Twitter Stock Surges as Elon Musk Takeover Appears Imminent

Twitter shares surged before the market had even opened on Monday, amid mounting speculation that billionaire Elon Musk could be successful in his bid to take over the company.

Shares jumped about 5 percent to just over $51 in premarket trading, pointing to possible gains when the market opens later today. That figure is still below the Tesla boss's proposed price of $54.20, which is typically viewed as a sign that shareholders are skeptical that a deal will take place.

However, on Friday, the day after Musk confirmed he had financing in place, the shares closed up around 4 percent at $48.93, so the consistent increases could be interpreted as growing confidence that Musk's takeover bid will succeed.

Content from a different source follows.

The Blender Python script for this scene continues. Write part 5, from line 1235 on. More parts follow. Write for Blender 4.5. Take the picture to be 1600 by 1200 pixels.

Twitter's stock has been volatile this month as investors followed each twist in Musk's attempt to buy the company for $43 billion.

The Wall Street Journal reported on Monday that Twitter and Musk "could finalize a deal as soon as this week, people familiar with the matter said, a dramatic turn of events just 10 days after the billionaire unveiled his $43 billion bid for the social-media company."

Musk
As Elon Musk's bid to take over Twitter advances, Twitter stock surged Monday in premarket trading. Pictured, Musk speaks at a manufacturing "Cyber Rodeo" in Austin, Texas, on April 7, 2022. Getty Images

The transportation mogul, currently the richest man in the world and worth $270 billion according to Forbes, met with Twitter bosses on Sunday and their talks were reportedly "making progress," according to the newspaper.

Bloomberg journalist Morten Witt Buttler tweeted: "Twitter is in the final stretch of negotiations about a sale to Elon Musk. The social media company is working to hammer out terms of a transaction and could reach an agreement as soon as Monday."

However, there are no guarantees that the two sides will reach a deal.

Twitter was widely expected to rebuff Musk's April 14 offer, and launched a so-called "poison pill" defense in an attempt to prevent a hostile takeover. A poison pill allows companies to offer shares to existing shareholders at discounted prices, with Twitter bosses hoping the move would dilute Musk's shares and prevent him from increasing his stake in the company.

But the story changed when Musk revealed he had indeed raised $46.5 billion in financing. The stock market reacted favorably and Twitter "changed its posture" and agreed to negotiations, according to the Wall Street Journal.

Twitter is due to release its first-quarter earnings on Thursday and had been expected to publicly address Musk's bid then, if not before.

Musk reportedly met privately with several shareholders on Friday to assuage any of their concerns about his proposal. He is said to have reiterated his vow to resolve the free speech issues he has previously claimed are holding back the platform.